Oh Rouky I cry with you. I'm sure most of the people who follow you have misty eyes after reading your last post. As broke says you did nothing to deserve your fate. And you having stood for your family is something that you will always be able to take solace in. Unfortunately I doubt if you will truly grieve until the marriage is officially over. As much as I now dislike my ex I do still love her and probably always will. On the day my divorce is final I will bawl like a hungry baby. My goal now is to not completely break down in court. I wish that I was there to hold your hand but I recognize that you are truly alone in your grief.
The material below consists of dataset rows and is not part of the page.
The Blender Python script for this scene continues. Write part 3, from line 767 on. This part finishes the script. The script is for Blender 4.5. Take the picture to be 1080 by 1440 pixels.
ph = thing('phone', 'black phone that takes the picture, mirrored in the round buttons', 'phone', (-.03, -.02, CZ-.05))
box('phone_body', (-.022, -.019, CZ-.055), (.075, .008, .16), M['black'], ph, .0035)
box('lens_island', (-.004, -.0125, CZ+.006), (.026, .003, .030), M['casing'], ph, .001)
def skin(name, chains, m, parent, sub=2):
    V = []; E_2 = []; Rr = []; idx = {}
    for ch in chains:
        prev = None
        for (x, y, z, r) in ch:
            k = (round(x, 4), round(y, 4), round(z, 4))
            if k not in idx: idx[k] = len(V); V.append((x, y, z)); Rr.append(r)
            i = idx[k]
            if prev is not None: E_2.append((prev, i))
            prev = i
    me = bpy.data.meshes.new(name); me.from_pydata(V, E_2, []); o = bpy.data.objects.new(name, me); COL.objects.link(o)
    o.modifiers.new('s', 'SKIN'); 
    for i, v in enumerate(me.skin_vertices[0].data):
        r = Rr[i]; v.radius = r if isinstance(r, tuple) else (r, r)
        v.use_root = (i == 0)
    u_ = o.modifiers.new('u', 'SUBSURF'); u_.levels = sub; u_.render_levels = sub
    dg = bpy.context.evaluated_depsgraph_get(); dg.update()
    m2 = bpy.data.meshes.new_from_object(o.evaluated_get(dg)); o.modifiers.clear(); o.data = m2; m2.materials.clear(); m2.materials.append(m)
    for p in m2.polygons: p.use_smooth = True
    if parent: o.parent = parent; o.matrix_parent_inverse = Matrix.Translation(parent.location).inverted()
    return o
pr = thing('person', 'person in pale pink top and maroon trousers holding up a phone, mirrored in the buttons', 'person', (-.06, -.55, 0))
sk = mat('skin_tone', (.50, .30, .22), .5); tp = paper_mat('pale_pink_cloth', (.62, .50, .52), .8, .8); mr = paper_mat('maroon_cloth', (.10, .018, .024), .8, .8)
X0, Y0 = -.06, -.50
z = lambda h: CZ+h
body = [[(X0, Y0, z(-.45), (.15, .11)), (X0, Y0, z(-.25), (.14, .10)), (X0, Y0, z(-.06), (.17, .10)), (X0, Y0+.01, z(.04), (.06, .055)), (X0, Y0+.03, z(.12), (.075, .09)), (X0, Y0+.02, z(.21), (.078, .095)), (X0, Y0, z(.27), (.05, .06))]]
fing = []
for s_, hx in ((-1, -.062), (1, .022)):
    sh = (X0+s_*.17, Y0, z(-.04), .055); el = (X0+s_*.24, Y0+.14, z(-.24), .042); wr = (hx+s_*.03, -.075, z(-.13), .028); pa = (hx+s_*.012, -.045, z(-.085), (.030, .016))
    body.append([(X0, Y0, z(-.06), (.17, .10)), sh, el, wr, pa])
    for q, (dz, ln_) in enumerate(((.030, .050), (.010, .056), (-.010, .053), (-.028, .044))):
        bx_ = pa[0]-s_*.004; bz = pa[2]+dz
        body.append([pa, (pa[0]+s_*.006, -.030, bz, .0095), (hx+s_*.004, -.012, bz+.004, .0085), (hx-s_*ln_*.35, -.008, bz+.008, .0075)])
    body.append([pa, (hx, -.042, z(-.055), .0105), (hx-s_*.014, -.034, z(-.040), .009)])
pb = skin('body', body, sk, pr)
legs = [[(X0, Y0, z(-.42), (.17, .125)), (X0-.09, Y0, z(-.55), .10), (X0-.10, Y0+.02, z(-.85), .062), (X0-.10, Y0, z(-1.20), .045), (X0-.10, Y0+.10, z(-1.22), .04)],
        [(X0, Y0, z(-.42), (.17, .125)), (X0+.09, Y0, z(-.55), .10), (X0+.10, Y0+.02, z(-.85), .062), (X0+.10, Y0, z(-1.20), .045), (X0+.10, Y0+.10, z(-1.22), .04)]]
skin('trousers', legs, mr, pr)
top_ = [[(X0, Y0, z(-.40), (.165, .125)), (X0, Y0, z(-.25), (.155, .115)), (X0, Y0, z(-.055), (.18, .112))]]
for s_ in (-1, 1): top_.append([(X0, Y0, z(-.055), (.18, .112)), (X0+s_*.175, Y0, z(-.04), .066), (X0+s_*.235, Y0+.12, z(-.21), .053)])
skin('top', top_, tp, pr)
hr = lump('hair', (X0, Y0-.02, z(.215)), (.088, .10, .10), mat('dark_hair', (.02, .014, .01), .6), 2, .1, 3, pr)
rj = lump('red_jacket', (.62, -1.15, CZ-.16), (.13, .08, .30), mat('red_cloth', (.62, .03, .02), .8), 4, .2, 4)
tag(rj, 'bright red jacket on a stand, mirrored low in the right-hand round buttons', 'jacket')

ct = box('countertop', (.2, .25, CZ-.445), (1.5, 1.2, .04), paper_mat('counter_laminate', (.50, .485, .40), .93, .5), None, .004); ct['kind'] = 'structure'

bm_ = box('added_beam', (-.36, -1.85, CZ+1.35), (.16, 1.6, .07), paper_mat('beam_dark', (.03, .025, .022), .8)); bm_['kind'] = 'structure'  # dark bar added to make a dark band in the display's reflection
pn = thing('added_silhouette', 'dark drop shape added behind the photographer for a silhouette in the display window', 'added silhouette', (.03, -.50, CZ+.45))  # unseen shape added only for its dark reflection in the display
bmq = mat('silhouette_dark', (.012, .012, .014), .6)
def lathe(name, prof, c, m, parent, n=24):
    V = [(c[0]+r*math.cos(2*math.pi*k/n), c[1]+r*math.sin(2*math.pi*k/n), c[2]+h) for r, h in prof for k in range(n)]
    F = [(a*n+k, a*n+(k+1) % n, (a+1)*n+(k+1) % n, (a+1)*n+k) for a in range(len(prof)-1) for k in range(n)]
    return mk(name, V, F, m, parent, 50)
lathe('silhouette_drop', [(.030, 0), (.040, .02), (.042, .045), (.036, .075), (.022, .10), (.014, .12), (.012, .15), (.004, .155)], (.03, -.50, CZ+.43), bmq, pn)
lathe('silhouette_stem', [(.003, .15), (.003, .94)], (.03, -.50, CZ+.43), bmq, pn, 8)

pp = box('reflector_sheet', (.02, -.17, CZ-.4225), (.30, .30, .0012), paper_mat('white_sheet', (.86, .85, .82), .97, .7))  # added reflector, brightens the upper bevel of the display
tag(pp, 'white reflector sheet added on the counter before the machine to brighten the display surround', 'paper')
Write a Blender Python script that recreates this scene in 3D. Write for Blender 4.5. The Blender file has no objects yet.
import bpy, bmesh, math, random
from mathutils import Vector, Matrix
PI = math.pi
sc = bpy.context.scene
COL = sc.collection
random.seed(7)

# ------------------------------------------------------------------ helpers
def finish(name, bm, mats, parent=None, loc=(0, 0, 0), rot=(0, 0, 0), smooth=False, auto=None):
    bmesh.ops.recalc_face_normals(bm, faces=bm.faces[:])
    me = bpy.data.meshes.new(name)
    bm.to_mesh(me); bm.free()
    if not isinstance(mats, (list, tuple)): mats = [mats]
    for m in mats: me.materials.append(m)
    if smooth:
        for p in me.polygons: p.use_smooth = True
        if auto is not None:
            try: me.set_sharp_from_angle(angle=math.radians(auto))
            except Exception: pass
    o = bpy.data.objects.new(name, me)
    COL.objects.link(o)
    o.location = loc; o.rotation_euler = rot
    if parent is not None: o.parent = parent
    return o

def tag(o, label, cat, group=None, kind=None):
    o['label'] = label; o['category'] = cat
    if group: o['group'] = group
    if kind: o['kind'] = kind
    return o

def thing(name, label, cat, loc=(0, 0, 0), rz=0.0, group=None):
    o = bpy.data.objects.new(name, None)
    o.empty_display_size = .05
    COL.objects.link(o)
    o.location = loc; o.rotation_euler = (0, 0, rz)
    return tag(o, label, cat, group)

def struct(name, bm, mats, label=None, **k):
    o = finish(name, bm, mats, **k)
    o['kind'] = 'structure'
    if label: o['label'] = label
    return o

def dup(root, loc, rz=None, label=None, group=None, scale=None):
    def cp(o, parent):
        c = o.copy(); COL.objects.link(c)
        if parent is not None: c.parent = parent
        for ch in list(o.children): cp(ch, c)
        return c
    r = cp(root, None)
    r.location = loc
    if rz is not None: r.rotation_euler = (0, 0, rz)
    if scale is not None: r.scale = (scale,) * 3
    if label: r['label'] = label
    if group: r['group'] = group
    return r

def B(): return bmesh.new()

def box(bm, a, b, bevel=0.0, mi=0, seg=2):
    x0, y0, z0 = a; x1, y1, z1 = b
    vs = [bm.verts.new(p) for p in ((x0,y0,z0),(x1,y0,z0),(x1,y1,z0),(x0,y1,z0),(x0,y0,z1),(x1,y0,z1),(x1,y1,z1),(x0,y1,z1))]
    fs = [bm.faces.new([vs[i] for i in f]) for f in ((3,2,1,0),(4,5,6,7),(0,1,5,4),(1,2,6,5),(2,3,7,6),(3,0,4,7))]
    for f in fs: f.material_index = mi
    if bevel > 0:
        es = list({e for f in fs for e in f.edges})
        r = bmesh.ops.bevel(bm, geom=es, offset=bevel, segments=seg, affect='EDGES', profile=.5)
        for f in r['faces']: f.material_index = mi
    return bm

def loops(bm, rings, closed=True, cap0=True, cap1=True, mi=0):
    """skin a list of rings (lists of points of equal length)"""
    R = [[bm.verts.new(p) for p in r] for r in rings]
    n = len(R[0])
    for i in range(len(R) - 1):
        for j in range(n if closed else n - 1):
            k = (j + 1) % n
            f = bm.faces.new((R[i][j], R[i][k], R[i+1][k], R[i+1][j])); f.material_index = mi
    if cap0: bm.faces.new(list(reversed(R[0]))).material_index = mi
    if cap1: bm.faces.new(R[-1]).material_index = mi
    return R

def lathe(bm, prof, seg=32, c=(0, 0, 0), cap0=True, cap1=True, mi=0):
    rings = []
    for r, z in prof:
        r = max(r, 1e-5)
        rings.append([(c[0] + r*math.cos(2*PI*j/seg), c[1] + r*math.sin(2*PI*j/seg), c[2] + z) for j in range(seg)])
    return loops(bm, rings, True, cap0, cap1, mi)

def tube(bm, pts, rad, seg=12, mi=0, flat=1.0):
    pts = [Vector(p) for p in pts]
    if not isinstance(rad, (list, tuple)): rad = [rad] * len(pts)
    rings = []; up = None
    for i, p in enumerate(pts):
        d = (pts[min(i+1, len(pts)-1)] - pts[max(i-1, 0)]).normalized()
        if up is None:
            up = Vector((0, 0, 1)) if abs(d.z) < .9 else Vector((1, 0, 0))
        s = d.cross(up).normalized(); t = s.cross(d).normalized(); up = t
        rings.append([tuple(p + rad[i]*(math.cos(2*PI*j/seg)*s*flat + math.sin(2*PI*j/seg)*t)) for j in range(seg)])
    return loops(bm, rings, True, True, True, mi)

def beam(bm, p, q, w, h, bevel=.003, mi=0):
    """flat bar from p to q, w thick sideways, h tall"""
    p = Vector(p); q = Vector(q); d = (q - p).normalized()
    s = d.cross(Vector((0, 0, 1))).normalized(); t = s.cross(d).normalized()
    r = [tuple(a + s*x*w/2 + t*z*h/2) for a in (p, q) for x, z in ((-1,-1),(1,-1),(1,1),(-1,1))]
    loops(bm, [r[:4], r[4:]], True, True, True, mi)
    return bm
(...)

As for any failure in DB you must accept that you are a human with deep emotions and attachment to someone who you spent so much time with and built so much with. For me it has become helpful to accept that most of the blame falls on my wife as she is the one who strayed and refused to work on our marriage. My peace lies with knowing that I gave everything I had to the marriage and to DBing.
I love you Rouky and would give anything to lift your pain and I hope you know what your words have meant to me in the last year. No comfort for you I know but you are always in my heart and there is a least one man on this earth that knows what a catch you are. God will bring peace to us and will show us the way forward. He forgives us so we must forgive our spouse and also forgive ourselves. I think that is where the healing will come from and I pray that we have the strength to reach for it. Have a great week Rouky and stay strong!
M:53 W:47 M:15 years. S:18 S's: 30 & 28 from previous marriage. BD: 3/14 Divorced January 17.